3. The other dimension is a person’s tolerance for ambiguity

  • Some people have a high need to minimize ambiguity.
  • Others are able to process many thoughts at the same time.

4. These two dimensions, diagrammed, form four styles of decision making.

Low tolerance for ambiguity and seek rationality
Efficient and logical
Decisions are made with minimal information and with few alternatives assessed.

  • Make decisions fast and focus on the short-run.
  • Analytic
    Greater tolerance for ambiguity

    • Desire for more information and consideration of more alternatives
    • Best characterized as careful decision makers with the ability to adapt to or cope with new situations
    • Conceptual
    • Tend to be very broad in their outlook and consider many alternatives
    • Their focus is long range, and they are very good at finding creative solutions to problems.
    • Behavioral
    • Characterizes decision makers who work well with othersConcerned with the achievement of peers and subordinates and are receptive to suggestions from others, relying heavily on meetings for communicating
    • Tries to avoid conflict and seeks acceptance
    • Most managers have characteristics that fall into more than one. It is best to think in terms of a manager’s dominant style and his or her backup styles.
    • Business students, lower-level managers, and top executives tend to score highest in the analytic style.
    • Focusing on decision styles can be useful for helping you to understand how two equally intelligent people, with access to the same information, can differ in the ways they approach decisions and the final choices they make.

Organizational Constraints on Decision Makers

1.  The organization itself constrains decision makers. This happens due to policies, regulations, time constraints, etc.

2.  Performance evaluation

• Managers are strongly influenced in their decision making by the criteria by which they are evaluated. Their performance in decision making will reflect expectation.

3. Reward systems

• The organization’s reward system influences decision makers by suggesting to them what choices are preferable in terms of personal payoff.

4. Programmed routines

  • All but the smallest of organizations create rules, policies, procedures, and other formalized regulations in order to standardize the behavior of their members.
  • By programming decisions, organizations are able to get individuals to achieve high levels of performance without paying for the years of experience.

5. System-imposed time constraints

  • Organizations impose deadlines on decisions.
  • Decisions must be made quickly in order to stay ahead of the competition and keep customers satisfied.
  • Almost all important decisions come with explicit deadlines.

6. Historical Precedents

  • Decisions have a context. Individual decisions are more accurately characterized as points in a stream of decisions.
  • Decisions made in the past are ghosts which continually haunt current choices. It is common knowledge that the largest determining factor of the size of any given year’s budget is last year’s budget.

Cultural Differences in Decision Making

1. The rational model makes no acknowledgment of cultural differences.

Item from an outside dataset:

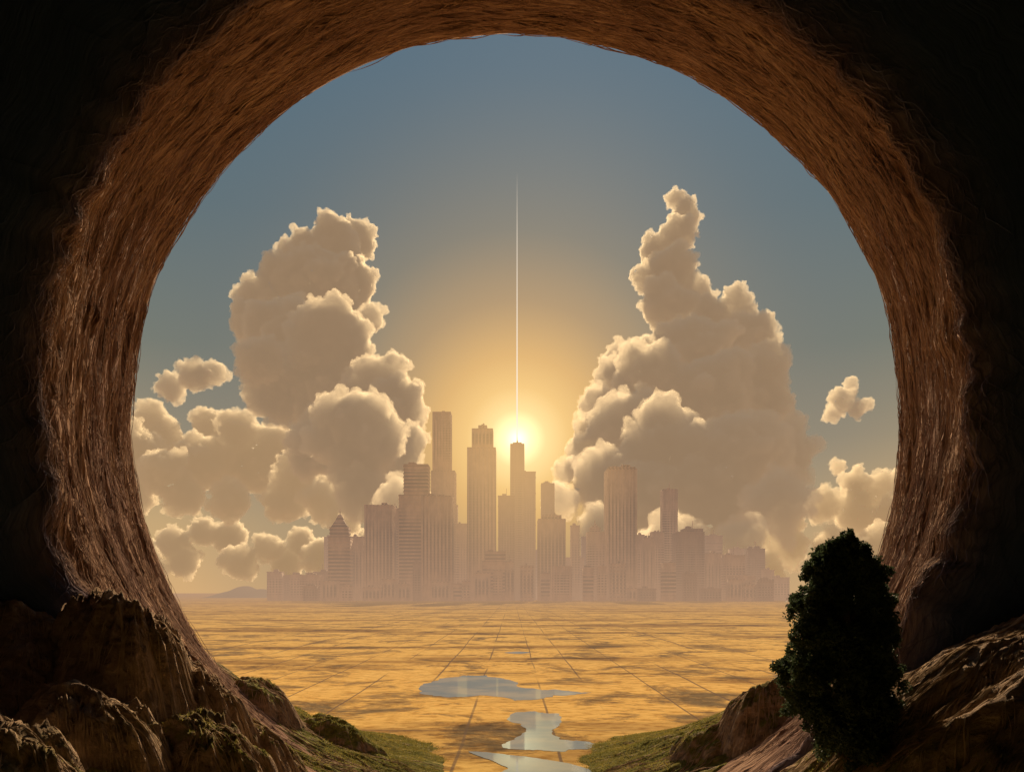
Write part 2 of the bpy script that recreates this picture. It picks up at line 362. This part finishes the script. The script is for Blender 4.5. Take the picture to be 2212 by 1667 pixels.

We need to recognize that the cultural background of the decision maker can have significant influence on:

a.selection of problems

b.depth of analysis

c.the importance placed on logic and rationality

d.whether organizational decisions should be made autocratically by an individual manager or collectively in groups

2. Cultures, for example, differ in terms of time orientation, the importance of rationality, their belief in the ability of people to solve problems, and preference for collective decision making.

Ethics in Decision Making

1.  Utilitarian criterion—decisions are made solely on the basis of their outcomes or consequences. The goal of utilitarianism is to provide the greatest good for the greatest number. This view tends to dominate business decision making.

2.  Focus on rights—calls on individuals to make decisions consistent with fundamental liberties and privileges as set forth in documents such as the Bill of Rights.

3.  An emphasis on rights means respecting and protecting the basic rights of individuals, such as the right to privacy, to free speech, and to due process.

4.  Focus on justice—requires individuals to impose and enforce rules fairly and impartially. There is an equitable distribution of benefits and costs. Advantages and liabilities of these three criteria:

  • Utilitarianism
  • Promotes efficiency and productivity
  • It can result in ignoring the rights of some individuals, particularly those with minority representation in the organization.
  • Rights
    • Protects individuals from injury and is consistent with freedom and privacy
    • It can create an overly legalistic work environment that hinders productivity and efficiency.
    • Justice
      • Protects the interests of the underrepresented and less powerful
      • It can encourage a sense of entitlement that reduces risk taking, innovation, and productivity.
      • Decision makers tend to feel safe and comfortable when they use utilitarianism. Many critics of business decision makers argue that this perspective needs to change.

5. Increased concern in society about individual rights and social justice suggests the need for managers to develop ethical standards based solely on non-utilitarian criteria.

Two Important Decision-Making Phases

A. Problem Identification

Problems that are visible tend to have a higher probability of being selected than ones that are important. Why?

  • Visible problems are more likely to catch a decision maker’s attention.
  • Second, remember we are concerned with decision making in organizations. If a decision maker faces a conflict between selecting a problem that is important to the organization and one that is important to the decision maker, self-interest tends to win out.

The decision maker’s self interest also plays a part. When faced with selecting a problem important to the decision maker or important to the organization, self interest tends to win out.

B. Alternative Development

1.  Since decision makers seek a satisfying solution, there is a minimal use of creativity in the search for alternatives. Efforts tend to be confined to the neighborhood of the current alternative.

2.  Evidence indicates that decision-making is incremental rather than comprehensive. Decision makers make successive limited comparisons. The picture that emerges is one of a decision maker who takes small steps toward his or her objective.